I believe I had a some kind of awakening experience in 2010, and I believe that I became aware of the interdependence of all life on earth, and my place in it. It was something like what the Buddha was said to have awakened to, 'dependent origination.' But I didn't have that experience the same way that he did. I did not have the experience after spending years alone in the woods, meditating. I had the experience through learning at a university, through the particular teaching of a particular person, Joanna Macy and systems theory. It was a collective awakening that came through teaching, learning, communicating and relating.
I think that's why most contemporary Buddhism fails me, because it teaches the Lone Individual form of awakening that is obtained through solitary meditation, and that's not what works for me; it's not what I want. I have spent a lifetime studying sociology, trying to understand society, groups, institutions, relationships. I have been trying to awaken to the larger social world, and how it relates to the natural world. The awakening I had in 2010 was a social awakening, felt at a primal interior gut level, but nonetheless, connecting me to the larger living world in a profound way.

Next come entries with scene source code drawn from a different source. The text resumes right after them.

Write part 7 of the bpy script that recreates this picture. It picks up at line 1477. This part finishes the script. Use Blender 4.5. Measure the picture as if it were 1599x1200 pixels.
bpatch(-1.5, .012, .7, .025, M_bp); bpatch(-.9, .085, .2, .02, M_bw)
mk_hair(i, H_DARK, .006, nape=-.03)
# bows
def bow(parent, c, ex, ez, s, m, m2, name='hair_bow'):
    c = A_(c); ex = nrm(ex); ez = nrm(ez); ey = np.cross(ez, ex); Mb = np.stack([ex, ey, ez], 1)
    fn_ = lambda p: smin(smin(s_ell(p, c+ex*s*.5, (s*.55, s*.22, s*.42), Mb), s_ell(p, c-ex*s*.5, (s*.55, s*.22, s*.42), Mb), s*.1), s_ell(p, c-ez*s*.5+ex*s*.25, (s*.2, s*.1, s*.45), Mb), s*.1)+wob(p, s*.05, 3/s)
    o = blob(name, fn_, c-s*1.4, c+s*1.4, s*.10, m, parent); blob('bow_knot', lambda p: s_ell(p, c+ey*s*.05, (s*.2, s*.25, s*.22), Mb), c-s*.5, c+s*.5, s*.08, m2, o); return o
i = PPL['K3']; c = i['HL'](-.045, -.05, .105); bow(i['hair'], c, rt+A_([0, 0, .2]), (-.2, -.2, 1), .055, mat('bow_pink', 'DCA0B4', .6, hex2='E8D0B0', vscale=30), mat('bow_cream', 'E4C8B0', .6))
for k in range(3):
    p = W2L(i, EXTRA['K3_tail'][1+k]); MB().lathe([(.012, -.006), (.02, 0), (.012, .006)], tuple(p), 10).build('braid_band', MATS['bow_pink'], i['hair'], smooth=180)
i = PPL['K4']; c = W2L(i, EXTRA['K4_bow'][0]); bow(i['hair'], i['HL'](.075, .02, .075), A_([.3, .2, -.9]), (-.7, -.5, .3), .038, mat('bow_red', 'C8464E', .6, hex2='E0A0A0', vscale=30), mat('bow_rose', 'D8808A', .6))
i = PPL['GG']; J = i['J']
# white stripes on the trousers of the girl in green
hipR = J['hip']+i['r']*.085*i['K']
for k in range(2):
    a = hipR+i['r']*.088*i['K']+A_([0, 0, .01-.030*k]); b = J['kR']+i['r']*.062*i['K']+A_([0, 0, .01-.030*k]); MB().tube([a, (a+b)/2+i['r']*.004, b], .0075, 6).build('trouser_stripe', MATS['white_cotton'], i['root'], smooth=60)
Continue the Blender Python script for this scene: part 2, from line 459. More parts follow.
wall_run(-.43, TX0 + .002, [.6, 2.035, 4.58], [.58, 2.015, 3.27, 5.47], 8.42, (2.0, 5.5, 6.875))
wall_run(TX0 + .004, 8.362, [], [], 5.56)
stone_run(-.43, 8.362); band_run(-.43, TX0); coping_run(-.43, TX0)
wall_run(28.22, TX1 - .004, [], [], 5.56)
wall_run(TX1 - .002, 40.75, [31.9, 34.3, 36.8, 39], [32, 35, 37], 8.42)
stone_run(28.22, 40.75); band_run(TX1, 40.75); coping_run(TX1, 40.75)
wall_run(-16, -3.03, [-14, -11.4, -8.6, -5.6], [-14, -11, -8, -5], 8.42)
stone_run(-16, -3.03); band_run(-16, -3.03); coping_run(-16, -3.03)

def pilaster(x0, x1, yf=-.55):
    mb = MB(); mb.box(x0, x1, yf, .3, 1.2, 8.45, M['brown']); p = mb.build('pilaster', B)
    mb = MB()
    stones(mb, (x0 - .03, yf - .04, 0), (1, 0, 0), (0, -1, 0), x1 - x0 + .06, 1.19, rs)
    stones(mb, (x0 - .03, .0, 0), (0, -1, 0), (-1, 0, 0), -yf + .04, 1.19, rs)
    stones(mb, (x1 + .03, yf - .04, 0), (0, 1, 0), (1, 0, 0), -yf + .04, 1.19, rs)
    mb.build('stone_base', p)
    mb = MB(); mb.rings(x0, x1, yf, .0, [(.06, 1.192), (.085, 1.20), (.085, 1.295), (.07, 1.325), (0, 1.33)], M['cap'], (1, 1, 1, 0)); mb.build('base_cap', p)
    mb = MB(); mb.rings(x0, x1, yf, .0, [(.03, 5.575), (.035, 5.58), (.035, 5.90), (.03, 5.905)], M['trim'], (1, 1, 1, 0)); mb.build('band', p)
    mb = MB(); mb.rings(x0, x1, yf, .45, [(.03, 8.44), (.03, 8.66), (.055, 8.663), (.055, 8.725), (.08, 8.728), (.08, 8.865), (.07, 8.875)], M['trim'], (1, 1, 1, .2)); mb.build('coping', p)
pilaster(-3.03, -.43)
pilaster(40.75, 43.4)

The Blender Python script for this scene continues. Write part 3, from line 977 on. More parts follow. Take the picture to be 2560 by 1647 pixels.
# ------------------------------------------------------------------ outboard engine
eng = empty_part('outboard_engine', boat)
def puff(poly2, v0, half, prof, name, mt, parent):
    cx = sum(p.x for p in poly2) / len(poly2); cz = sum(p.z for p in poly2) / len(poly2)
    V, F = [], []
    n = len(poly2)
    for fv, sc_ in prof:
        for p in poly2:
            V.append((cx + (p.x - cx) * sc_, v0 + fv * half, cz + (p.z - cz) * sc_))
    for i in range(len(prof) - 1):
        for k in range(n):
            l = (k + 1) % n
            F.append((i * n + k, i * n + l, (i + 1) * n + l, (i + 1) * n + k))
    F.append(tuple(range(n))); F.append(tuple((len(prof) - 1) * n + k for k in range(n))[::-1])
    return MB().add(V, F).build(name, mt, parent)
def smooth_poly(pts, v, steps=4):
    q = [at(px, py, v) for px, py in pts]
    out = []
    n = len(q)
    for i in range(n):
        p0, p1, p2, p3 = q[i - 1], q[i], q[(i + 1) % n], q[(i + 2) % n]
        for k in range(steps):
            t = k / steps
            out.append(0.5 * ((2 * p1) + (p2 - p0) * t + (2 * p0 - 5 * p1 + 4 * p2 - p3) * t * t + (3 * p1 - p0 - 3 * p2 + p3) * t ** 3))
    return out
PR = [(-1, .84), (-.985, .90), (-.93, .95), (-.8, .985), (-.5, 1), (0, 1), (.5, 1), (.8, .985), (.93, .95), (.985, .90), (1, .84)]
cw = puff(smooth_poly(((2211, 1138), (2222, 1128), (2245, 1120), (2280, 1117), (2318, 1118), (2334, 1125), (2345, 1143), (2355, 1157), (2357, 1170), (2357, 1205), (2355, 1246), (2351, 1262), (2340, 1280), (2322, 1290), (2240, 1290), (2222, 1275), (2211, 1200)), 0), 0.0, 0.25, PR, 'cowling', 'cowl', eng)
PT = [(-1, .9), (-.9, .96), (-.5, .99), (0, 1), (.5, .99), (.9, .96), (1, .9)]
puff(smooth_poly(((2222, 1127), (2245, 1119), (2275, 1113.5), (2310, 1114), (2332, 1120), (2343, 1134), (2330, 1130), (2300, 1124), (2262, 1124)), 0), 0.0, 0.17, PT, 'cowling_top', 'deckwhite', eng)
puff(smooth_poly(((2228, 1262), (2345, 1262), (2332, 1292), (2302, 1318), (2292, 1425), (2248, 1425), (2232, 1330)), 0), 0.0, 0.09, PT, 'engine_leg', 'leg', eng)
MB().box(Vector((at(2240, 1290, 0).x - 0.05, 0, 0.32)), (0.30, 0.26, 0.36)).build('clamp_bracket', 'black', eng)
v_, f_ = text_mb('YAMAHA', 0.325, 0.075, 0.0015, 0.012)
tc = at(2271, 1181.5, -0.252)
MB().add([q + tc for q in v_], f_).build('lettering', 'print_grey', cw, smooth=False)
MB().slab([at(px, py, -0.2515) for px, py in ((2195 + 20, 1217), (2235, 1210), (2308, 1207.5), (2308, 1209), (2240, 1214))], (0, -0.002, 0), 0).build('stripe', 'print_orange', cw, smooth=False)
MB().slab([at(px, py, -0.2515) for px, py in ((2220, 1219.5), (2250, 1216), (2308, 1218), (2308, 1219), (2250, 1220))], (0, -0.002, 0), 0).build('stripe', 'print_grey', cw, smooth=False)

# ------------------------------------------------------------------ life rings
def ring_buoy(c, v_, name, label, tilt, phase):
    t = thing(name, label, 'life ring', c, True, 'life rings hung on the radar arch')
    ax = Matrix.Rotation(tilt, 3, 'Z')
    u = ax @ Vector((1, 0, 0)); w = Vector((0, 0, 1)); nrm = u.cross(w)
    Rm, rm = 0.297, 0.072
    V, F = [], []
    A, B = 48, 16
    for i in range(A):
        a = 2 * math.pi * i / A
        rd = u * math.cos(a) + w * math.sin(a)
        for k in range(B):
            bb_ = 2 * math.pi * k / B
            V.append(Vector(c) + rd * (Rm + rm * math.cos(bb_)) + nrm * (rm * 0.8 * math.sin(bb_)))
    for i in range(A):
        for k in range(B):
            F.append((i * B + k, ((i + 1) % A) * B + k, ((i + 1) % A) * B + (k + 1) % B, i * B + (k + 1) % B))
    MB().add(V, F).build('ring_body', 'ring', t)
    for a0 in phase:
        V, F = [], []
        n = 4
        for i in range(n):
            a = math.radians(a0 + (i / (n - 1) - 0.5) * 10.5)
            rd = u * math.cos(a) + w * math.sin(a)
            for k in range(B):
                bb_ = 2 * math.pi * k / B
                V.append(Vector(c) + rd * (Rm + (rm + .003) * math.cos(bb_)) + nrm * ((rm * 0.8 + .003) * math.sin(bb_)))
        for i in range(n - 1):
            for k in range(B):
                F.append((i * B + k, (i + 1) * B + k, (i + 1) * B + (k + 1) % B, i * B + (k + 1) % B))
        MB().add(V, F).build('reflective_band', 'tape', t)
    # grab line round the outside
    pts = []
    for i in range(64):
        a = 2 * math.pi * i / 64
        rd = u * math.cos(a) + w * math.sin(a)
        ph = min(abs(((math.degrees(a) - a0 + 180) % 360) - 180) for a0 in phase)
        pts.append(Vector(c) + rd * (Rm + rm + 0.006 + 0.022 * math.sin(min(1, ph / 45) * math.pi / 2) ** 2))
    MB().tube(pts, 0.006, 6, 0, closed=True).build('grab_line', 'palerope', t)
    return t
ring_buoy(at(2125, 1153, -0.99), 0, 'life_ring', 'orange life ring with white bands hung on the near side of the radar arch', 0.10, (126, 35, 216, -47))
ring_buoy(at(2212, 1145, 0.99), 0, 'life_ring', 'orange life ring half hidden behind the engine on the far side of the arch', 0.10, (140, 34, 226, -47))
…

Furthermore, that kind social and interconnected awakening—let's call it Interdependent awakening—is what many people are looking for today. Sure some people are looking for just that kind of solitary experience, completely self-contained, inner-directed, 'transcendent.' But I think there are many more people who really want to communicate and connect with other people, who want to share and learn and awaken through relationship. And I also think there's a significant number who want a social awakening, who want to understand the wider social world, the living ecological world of interdependence and relationships.
That kind of awakening doesn't happen in isolation through solitary meditation. It happens in relationships, through communication and sharing. Meditation is the wrong kind of practice for that kind of awakening. Meditation is still beneficial, and I think if applied correctly it can help people relate better. But Interdependent awakening requires a fundamentally different practice, a collective practice. It can take many forms, but mostly it's about building relationships, cultures and communities.